## What to work on
Retype the data that follows line by line, exactly, and leave its pictures out.

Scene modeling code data
——
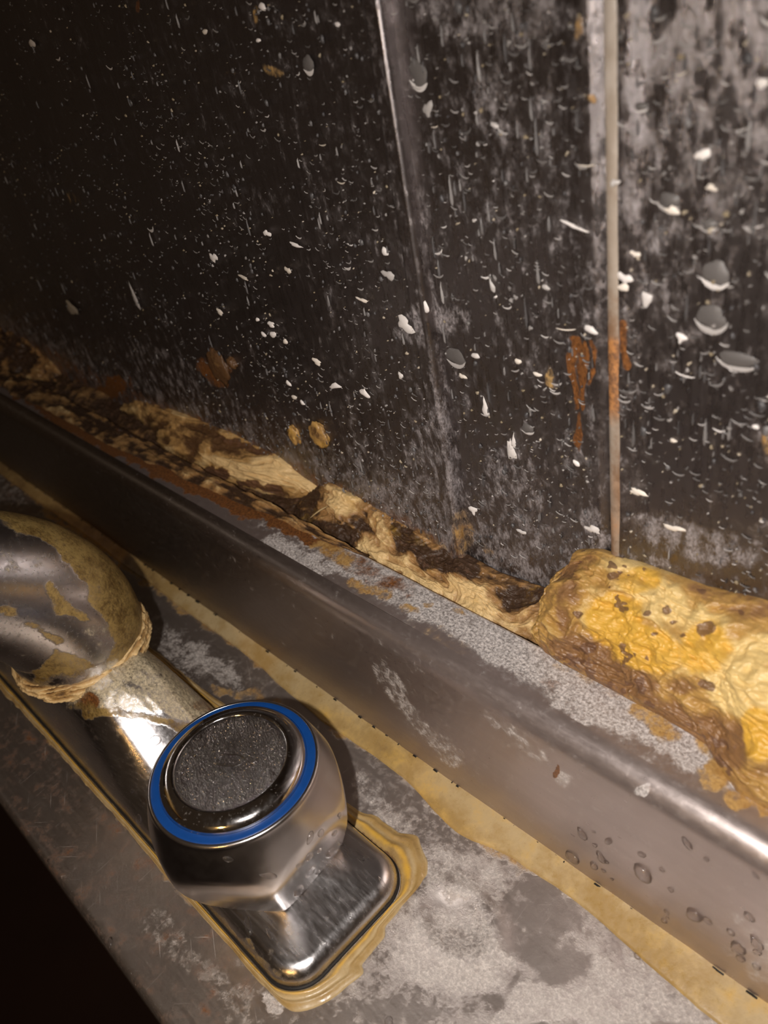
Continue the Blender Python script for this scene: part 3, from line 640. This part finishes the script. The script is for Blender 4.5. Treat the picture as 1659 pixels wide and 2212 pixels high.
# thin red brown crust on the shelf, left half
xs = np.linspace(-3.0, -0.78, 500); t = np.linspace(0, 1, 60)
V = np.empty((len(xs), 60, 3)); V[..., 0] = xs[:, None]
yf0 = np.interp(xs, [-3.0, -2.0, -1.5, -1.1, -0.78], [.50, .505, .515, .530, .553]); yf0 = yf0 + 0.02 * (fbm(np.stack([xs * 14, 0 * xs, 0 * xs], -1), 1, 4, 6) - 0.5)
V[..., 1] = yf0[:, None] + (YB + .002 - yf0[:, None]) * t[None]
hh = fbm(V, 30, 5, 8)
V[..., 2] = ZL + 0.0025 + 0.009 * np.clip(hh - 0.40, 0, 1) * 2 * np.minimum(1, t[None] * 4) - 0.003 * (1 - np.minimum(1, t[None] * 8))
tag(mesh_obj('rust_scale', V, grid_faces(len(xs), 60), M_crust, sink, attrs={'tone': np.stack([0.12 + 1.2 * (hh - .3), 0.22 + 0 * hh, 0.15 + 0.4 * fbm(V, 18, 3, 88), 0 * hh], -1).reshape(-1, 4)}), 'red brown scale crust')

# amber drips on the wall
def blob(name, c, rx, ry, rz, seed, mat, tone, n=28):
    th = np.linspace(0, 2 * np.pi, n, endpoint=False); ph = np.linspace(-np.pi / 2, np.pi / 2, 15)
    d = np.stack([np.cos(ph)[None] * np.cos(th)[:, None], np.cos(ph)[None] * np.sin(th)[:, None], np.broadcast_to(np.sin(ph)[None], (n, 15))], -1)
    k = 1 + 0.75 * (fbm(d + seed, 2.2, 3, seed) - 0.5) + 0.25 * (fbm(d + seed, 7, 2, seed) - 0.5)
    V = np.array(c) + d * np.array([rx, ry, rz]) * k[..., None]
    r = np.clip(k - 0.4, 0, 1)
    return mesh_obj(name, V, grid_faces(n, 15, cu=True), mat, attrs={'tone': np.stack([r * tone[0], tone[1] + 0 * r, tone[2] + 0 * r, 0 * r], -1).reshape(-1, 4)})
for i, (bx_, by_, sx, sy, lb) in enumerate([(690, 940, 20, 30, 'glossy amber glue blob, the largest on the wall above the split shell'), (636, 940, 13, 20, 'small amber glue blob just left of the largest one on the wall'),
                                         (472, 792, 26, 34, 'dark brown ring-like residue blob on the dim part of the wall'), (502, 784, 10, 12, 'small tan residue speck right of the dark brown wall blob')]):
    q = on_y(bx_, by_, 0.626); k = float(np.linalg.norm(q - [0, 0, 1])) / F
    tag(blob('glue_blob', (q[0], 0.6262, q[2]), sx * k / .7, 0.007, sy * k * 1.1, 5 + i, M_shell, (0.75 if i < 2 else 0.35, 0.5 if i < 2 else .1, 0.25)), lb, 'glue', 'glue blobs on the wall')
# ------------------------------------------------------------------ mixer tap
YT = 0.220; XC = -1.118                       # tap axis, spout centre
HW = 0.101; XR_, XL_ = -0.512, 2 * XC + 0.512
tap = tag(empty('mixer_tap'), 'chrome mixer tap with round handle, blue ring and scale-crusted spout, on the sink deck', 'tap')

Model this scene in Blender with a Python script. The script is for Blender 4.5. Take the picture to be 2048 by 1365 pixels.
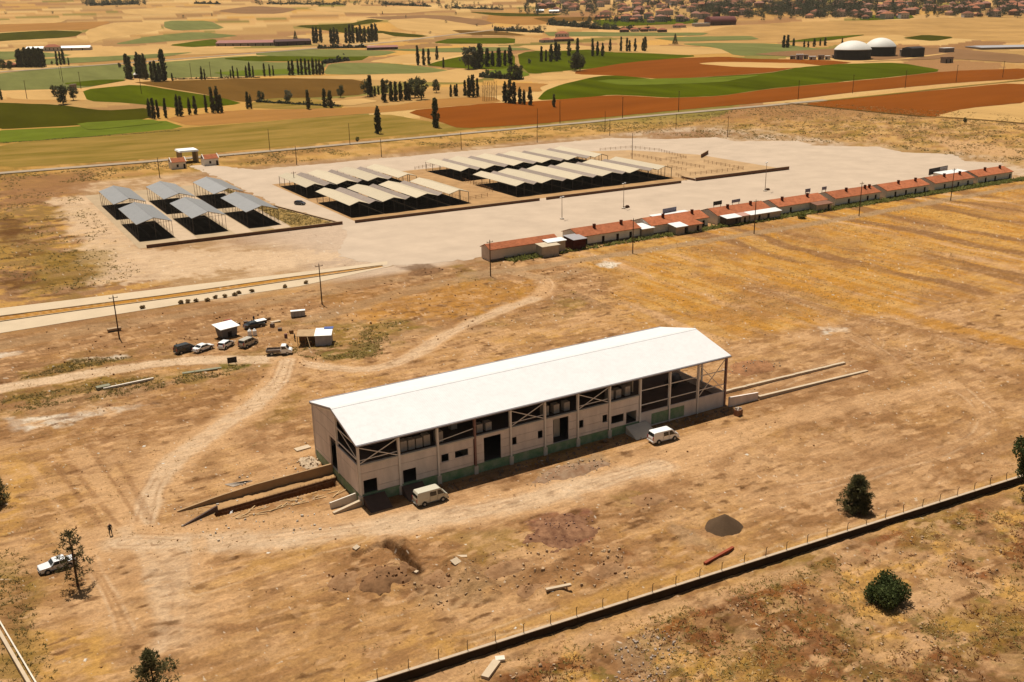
——
## Output for this exercise
Continue the Blender Python script for this scene: part 3, from line 640. This part finishes the script. The script is for Blender 4.5. Treat the picture as 1659 pixels wide and 2212 pixels high.
# thin red brown crust on the shelf, left half
xs = np.linspace(-3.0, -0.78, 500); t = np.linspace(0, 1, 60)
V = np.empty((len(xs), 60, 3)); V[..., 0] = xs[:, None]
yf0 = np.interp(xs, [-3.0, -2.0, -1.5, -1.1, -0.78], [.50, .505, .515, .530, .553]); yf0 = yf0 + 0.02 * (fbm(np.stack([xs * 14, 0 * xs, 0 * xs], -1), 1, 4, 6) - 0.5)
V[..., 1] = yf0[:, None] + (YB + .002 - yf0[:, None]) * t[None]
hh = fbm(V, 30, 5, 8)
V[..., 2] = ZL + 0.0025 + 0.009 * np.clip(hh - 0.40, 0, 1) * 2 * np.minimum(1, t[None] * 4) - 0.003 * (1 - np.minimum(1, t[None] * 8))
tag(mesh_obj('rust_scale', V, grid_faces(len(xs), 60), M_crust, sink, attrs={'tone': np.stack([0.12 + 1.2 * (hh - .3), 0.22 + 0 * hh, 0.15 + 0.4 * fbm(V, 18, 3, 88), 0 * hh], -1).reshape(-1, 4)}), 'red brown scale crust')

# amber drips on the wall
def blob(name, c, rx, ry, rz, seed, mat, tone, n=28):
    th = np.linspace(0, 2 * np.pi, n, endpoint=False); ph = np.linspace(-np.pi / 2, np.pi / 2, 15)
    d = np.stack([np.cos(ph)[None] * np.cos(th)[:, None], np.cos(ph)[None] * np.sin(th)[:, None], np.broadcast_to(np.sin(ph)[None], (n, 15))], -1)
    k = 1 + 0.75 * (fbm(d + seed, 2.2, 3, seed) - 0.5) + 0.25 * (fbm(d + seed, 7, 2, seed) - 0.5)
    V = np.array(c) + d * np.array([rx, ry, rz]) * k[..., None]
    r = np.clip(k - 0.4, 0, 1)
    return mesh_obj(name, V, grid_faces(n, 15, cu=True), mat, attrs={'tone': np.stack([r * tone[0], tone[1] + 0 * r, tone[2] + 0 * r, 0 * r], -1).reshape(-1, 4)})
for i, (bx_, by_, sx, sy, lb) in enumerate([(690, 940, 20, 30, 'glossy amber glue blob, the largest on the wall above the split shell'), (636, 940, 13, 20, 'small amber glue blob just left of the largest one on the wall'),
                                         (472, 792, 26, 34, 'dark brown ring-like residue blob on the dim part of the wall'), (502, 784, 10, 12, 'small tan residue speck right of the dark brown wall blob')]):
    q = on_y(bx_, by_, 0.626); k = float(np.linalg.norm(q - [0, 0, 1])) / F
    tag(blob('glue_blob', (q[0], 0.6262, q[2]), sx * k / .7, 0.007, sy * k * 1.1, 5 + i, M_shell, (0.75 if i < 2 else 0.35, 0.5 if i < 2 else .1, 0.25)), lb, 'glue', 'glue blobs on the wall')
# ------------------------------------------------------------------ mixer tap
YT = 0.220; XC = -1.118                       # tap axis, spout centre
HW = 0.101; XR_, XL_ = -0.512, 2 * XC + 0.512
tap = tag(empty('mixer_tap'), 'chrome mixer tap with round handle, blue ring and scale-crusted spout, on the sink deck', 'tap')

Model this scene in Blender with a Python script. The script is for Blender 4.5. Take the picture to be 2048 by 1365 pixels.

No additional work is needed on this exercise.